Review: Samson in the Snow

Books We Love

Samson in the Snow
by Philip C. Stead

In case you haven’t heard of them, Philip and Erin Stead are a children’s literature power couple. My students adore their Caldecott-winning collaboration A Sick Day for Amos McGee, and Erin’s The Uncorker of Ocean Bottles is currently in the lead for our 2017 Mock Caldecott project. Tomorrow, I’ll be sharing Philip’s Samson in the Snow with my students, and I just know they are going to love it!

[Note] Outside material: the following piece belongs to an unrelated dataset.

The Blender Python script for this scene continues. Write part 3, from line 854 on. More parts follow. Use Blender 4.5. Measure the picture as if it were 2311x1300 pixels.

Kirkus Reviews calls this book “a depiction of deliberate acts of kindness,” which is a fantastic description of a sweet story. A wooly mammoth ponders friendship and seeks out an opportunity to do a kind deed for someone else. It’s an extremely simple story, but gives so much depth to the characters. I can see this book being a great fit throughout the elementary grades, as there are so many layers of the story for older kids to uncover. With rich illustrations filled with opportunities for inferencing (where is the little red bird?), teachers are going to love using this book as a classroom read aloud. It’s also a great fit for bedtime, as the story teaches the importance of empathy. By showing how a wooly mammoth can empathize with a little red bird and a tiny mouse, Stead’s beautiful story teaches us to bridge our differences in order to help one another.

Favorite Quotes

On nature:
“All around, the world was different from before. Samson could hardly tell what was where and where was what. Every direction was white snow.”

On doing what you can:
“’It is better to walk than to worry,’ he decided. And so he did.”

Classroom Connections

A summary of this story would likely be very short, which is part of its magic. This is a great example of a “seed story” – a story of one event that pulls in the reader. Samson’s trip through the snow makes a great mentor text for when students are writing fiction or narratives.

This read aloud would be a great way to kick off a Kindness Challenge, or simply bring a reminder of empathy into students’ lives. I believe that the ability to connect and care for others is one of the most important skills we teach in schools, and this book helps us do just that.